Yes. It is indeed true what a famous saying goes: love is not beautiful if it is not quarrelsome.

Quarrelsome is the classic relationship between a man and a woman. First in love, then ecstatic, overwhelmed by an irrepressible passion. And, unexpectedly, little by little they become furious, nervous, angry, insatiably vindictive towards themselves. Until they return to the initial happiness, even more in love and ecstatic than before.

Quarrelsome is Giuseppe Peveri, known as Dente, a representative of the post-songwriter current that emerged over the past two decades, along with Gianmaria Testa, Vinicio Capossela, Paolo Benvegnù, Moltheni, and others. And, just as Capossela does with Waits, or Benvegnù, at times, with Dalla, Dente cannot help but be inspired by Lucio Battisti in his rendition of a feeling like love. Adapting it his way, but always drawing inspiration from him.

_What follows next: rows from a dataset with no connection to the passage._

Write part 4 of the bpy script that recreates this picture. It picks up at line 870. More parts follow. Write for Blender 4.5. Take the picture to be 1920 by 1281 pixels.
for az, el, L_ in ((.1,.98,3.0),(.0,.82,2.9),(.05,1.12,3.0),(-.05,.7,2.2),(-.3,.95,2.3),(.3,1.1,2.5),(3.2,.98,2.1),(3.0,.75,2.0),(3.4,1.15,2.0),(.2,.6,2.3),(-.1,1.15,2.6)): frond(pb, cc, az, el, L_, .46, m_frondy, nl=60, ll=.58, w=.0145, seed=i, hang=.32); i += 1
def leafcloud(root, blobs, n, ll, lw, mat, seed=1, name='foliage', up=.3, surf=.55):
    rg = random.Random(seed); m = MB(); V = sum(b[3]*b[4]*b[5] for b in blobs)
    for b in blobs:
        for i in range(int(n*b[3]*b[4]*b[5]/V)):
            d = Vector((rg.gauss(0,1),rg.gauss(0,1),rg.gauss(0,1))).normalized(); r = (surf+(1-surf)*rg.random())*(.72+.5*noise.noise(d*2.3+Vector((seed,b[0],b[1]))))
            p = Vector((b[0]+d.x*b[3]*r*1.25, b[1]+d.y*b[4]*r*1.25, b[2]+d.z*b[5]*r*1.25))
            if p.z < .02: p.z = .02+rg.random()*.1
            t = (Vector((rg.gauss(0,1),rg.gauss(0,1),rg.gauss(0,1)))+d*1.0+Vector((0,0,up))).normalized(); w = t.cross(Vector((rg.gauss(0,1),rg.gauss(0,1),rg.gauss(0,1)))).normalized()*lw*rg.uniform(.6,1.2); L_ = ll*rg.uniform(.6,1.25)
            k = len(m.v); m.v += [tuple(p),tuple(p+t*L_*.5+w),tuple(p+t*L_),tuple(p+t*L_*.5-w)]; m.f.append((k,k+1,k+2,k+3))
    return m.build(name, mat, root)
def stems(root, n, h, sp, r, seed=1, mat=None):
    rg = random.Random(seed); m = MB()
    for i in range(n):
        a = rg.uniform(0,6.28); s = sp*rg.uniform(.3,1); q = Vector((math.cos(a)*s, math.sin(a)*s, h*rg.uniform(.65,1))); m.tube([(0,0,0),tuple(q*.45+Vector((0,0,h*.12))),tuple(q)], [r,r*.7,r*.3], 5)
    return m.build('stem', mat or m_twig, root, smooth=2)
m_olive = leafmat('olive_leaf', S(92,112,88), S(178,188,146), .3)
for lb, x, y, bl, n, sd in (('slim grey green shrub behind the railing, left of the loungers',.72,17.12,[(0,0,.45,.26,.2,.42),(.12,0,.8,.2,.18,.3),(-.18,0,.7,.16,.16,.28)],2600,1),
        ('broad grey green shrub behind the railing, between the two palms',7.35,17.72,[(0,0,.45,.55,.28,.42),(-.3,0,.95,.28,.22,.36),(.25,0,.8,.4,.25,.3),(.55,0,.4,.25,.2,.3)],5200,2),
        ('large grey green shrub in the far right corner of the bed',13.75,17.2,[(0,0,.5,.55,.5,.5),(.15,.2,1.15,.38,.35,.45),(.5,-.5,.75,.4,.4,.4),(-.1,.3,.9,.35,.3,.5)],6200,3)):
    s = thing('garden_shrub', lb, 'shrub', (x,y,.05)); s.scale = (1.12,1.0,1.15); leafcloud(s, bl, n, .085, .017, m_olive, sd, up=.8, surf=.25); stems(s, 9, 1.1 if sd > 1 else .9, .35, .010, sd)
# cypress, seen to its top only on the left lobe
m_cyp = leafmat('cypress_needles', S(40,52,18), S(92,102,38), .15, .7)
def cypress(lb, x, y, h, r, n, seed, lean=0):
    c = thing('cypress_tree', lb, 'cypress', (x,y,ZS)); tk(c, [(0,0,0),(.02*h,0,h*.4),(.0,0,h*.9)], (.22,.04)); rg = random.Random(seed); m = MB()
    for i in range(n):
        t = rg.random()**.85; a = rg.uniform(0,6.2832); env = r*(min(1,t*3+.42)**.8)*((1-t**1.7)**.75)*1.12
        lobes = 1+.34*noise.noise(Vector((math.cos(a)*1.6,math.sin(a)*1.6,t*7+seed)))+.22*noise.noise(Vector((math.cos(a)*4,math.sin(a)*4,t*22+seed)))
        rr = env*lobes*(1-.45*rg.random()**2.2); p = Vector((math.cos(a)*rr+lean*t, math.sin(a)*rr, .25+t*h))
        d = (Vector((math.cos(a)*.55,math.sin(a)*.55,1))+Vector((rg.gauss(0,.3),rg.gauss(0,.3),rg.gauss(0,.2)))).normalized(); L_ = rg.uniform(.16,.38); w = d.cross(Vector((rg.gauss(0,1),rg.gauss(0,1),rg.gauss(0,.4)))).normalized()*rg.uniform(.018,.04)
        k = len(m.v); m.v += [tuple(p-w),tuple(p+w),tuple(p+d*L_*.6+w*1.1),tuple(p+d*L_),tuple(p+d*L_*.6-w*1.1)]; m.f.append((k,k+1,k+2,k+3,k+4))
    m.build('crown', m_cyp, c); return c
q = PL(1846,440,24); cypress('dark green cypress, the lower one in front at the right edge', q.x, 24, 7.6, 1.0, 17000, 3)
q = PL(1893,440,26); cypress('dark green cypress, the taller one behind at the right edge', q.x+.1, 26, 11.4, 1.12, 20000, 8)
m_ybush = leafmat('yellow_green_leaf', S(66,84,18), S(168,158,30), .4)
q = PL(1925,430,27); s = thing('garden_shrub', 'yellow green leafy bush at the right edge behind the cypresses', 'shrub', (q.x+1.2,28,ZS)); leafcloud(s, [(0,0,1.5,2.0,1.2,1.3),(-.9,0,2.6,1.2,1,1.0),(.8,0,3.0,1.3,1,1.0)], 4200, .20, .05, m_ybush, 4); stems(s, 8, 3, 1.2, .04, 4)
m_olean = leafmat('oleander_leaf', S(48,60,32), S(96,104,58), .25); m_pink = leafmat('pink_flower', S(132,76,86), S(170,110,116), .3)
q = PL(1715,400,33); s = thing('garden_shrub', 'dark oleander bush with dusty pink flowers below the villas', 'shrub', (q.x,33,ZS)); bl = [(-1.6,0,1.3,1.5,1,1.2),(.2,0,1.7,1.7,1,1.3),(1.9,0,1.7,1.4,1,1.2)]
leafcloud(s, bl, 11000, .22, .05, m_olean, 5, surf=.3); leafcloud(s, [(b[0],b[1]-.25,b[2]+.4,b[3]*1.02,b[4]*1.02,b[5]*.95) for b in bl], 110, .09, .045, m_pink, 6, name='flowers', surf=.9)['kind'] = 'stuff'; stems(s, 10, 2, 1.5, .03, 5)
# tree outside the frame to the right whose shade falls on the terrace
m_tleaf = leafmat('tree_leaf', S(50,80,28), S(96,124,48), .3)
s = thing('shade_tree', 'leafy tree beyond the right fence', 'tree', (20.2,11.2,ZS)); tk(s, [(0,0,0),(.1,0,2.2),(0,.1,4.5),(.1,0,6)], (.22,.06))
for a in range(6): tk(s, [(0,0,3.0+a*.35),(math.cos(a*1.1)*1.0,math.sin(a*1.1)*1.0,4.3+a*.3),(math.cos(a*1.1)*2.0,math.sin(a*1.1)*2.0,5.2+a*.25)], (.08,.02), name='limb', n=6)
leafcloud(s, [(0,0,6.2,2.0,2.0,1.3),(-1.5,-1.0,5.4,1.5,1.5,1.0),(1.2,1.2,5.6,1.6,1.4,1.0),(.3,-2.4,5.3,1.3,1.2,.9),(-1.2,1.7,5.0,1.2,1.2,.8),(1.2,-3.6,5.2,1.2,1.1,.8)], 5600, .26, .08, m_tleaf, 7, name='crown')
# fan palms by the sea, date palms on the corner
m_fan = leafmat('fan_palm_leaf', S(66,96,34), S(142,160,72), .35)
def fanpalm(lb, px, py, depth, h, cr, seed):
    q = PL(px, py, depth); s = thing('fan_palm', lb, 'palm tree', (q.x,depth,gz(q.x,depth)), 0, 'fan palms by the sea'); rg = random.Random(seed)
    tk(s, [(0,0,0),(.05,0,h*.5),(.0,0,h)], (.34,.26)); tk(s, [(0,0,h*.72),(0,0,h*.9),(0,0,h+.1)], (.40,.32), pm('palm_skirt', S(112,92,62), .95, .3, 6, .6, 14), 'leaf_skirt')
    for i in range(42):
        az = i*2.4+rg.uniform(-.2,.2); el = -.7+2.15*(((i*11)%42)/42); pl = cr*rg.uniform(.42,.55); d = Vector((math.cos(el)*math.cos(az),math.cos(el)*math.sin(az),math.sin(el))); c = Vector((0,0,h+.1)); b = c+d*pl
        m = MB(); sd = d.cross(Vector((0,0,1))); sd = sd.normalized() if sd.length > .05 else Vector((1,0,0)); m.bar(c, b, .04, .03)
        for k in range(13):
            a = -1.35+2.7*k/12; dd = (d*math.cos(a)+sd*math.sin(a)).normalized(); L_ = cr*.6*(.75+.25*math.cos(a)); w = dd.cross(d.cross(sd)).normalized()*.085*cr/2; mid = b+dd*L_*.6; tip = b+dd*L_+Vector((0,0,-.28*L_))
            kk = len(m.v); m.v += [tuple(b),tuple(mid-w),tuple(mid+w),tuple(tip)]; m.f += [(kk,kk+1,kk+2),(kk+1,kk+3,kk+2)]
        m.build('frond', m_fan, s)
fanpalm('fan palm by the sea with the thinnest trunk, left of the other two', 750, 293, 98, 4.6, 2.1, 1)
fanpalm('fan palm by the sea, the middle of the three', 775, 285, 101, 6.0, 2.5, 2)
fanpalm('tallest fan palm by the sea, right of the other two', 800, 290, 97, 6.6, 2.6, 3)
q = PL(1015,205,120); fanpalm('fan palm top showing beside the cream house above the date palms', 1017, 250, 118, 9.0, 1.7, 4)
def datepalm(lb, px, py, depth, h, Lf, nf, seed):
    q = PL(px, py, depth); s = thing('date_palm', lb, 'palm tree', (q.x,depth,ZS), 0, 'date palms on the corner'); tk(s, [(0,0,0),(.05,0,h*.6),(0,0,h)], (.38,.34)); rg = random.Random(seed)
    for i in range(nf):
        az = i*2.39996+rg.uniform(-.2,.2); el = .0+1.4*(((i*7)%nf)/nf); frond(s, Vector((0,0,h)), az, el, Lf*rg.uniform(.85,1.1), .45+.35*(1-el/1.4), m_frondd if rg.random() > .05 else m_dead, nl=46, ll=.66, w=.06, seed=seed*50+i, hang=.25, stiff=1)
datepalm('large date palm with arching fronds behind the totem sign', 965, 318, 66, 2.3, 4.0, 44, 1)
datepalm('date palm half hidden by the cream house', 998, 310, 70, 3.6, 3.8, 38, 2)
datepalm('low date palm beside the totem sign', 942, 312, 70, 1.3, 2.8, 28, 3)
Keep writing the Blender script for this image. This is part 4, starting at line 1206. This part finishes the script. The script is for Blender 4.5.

And quarrelsome is the phantom figure the singer seems to address. Sometimes multiple, sometimes single. Sometimes real, sometimes illusion ("This woman is not a woman, this woman is a miracle..."), whether her name is Irene or not. Hoping this woman could be Peveri's female counterpart ("I like her, and she likes me. And I wish she would see me, that she would think exactly like me."), while he on one hand observes her distrustfully ("I make the biggest mistake ever: I trust you", "If you knew the harm you did to me when you kicked me out of a life I thought was only mine..."), and on the other hand looks reality in the face with a tinge of melancholy ("This year the flowers die in spring, I had already imagined the scene"). Yet between her and Dente, there is something in common, a relationship that will come out only in the end ("Beeswax or herringbone, we'll make a little house however we like, we'll put the bed on the floor, we'll think about back pain in the afterlife..."). This too is love, Roberto Vecchioni would say.

A love between strained universes, whose way of being brings about an excellent balance: that of an album suspended between doubts and certainties, flavors and discontent, secrets and lies, sounds reminiscent of the Battisti of "Anima Latina" ("La Presunta Santità Di Irene" could be his "Abbracciala, Abbracciali, Abbracciati") or "Una Donna Per Amico" (the melancholic rhythm of "Sole", very much like "Prendila Così"), melancholic almost bossa nova atmospheres ("Incubo"), strange choruses destined for that hard-to-forget 'her' ("Buon Appetito"), lullabies for solo piano ("Parlando Di Lei A Te"), cheerful and almost lively moments ("Quel Mazzolino"), and much more.

This is the recipe. Many acoustic sounds, a bit of brass, little electronics.

Few things, but good ones. The love Dente speaks of is beautiful, and also quarrelsome. Otherwise, it would not be love.